RE: Languageless Typed Literals

Patrick makes a fair case here -
whichever we jump we are not really talking about large substantive change,
more details about how to present things.

The differences are displayable by test cases but, other than one showing
that language is relevant to XML Literals, not test cases that are very
compelling one way or another.

I'll try some in-line comments, with snips ...


> > Jeremy:
> > > Option 1:
> > > XMLLiteral ceases to be a typed literal but we revert to the old
> > > treatment  where it was simply a special.
> >
> >

> > I have three concerns about this option:
> >
> > a) we had comments
> >
> http://lists.w3.org/Archives/Public/www-rdf-comments/2002JulSep/0092.html
> > linking to
> > http://www.w3.org/2002/07/29-rdfcadm-tbl.html#xtocid103643
>
> The key argument here is that RDF applications shouldn't have to have
> XML infoset processors in order to compare XML literals. I don't see
> how the proposed change affects that. If one is going to compare XML
> literal values, one must canonicalize them. That is true whether the
> values are treated as datatype values or built in XML literal values.
>
> So the requirements on RDF processors appear to be equivalent whether
> we treat XML literals as typed literals or M&S like XML literals.

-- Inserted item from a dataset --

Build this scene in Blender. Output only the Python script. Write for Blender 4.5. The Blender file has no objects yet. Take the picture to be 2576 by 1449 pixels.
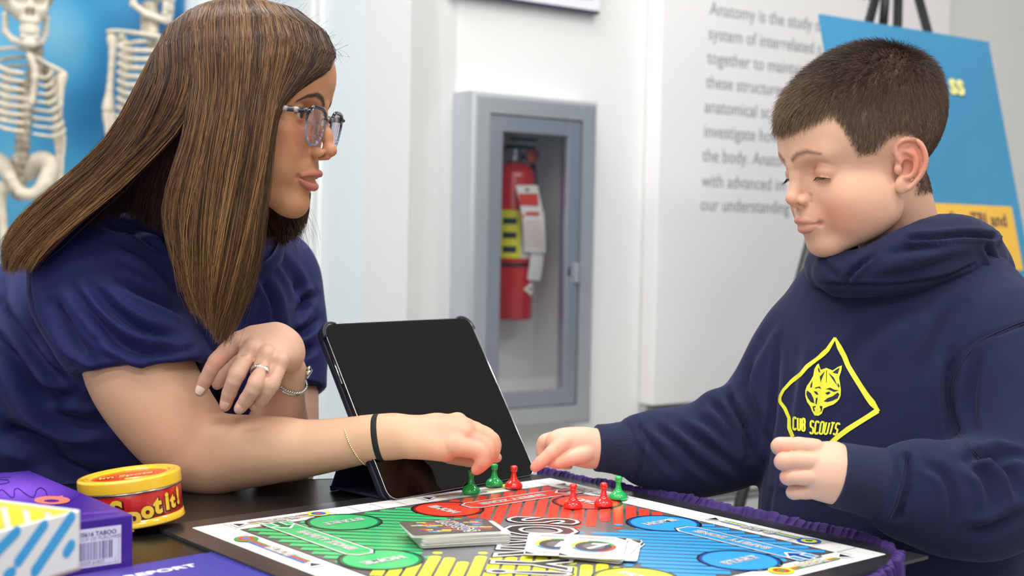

I agree concerning the bulk of the work .. with the reagle resolutions we
are sort of suggesting (but only sort of) that the parser should do the
canonicalization. Assuming this, then with the XMLLiteral is just another
datatype (option 3), the rest of the processing does nothing special with
them.
With option 1, however, the API between the parser and the rest of the
system needs to know about them, the internal representation of literals
needs an isXML bit etc. i.e. there is additional complexity (not a lot, but
not nothing) for the rest of the system concerning XMLLiterals.

>
> > and
> >
> >
> http://lists.w3.org/Archives/Public/www-rdf-comments/2002JulSep/0165.html
>
> If I understand what is being said here (and I'm not 100% sure I do), the
> key concern relevant to option 1 is about why we would have a special
> type of literal to handle XML literals rather than just a
> built-in datatype.
>
> The answer (now, presuming we nuke lang tags in typed literals) is that
> per M&S, XML literals can be qualified by lang tag just as can plain
> literals and the lang tag is significant to equality tests, so
> XML literals
> can't be addressed by a datatype, because typed literals don't take lang
> tags.
>

That's a fair answer, except that option 3 shows that we can hack around the
problem, if we try hard.

>
> The question is whether the persons submitting the comments would be
> agreeable to the revision.
>

Tim and Massimo were the submitters.

> > b) how difficult would it be for Pat to go back and rework
>
> Good question. Pat?
>
> > c) impact on OWL support for XML Literals - webont are
> generally negative
> > about them, the more work they have to do, the less support
> there will be in
> > OWL for these.
>
> In a sense, we're not really changing the bulk of what is said about
> XMLLiterals:
>
> 1. the RDF/XML syntax remains the same
> 2. the NTriples syntax is analogous to the the present representation
>    (just moving a datatype URI 'rdf:XMLLiteral' at the end to an 'XML'
>     flag at the start)
> 3. canonicalization and equality tests remain the same
> 4. the semantics essentially remain the same in that one has a pair
>    of lexical form and (optionally absent) lang tag mapping to an
>    XML literal value
>
> It's simply the disassociation of XML Literals with the RDF Datatyping
> machinery that needs to be done -- and doing so notably simplifies
> RDF Datatyping (which I would presume OWL would be happy about).

I believe Peter at least would welcome simplifications to RDF datatyping -
it is only option 2 that does not give him that (XMLLiterals are
syntactically special typed literals as well as semantically special).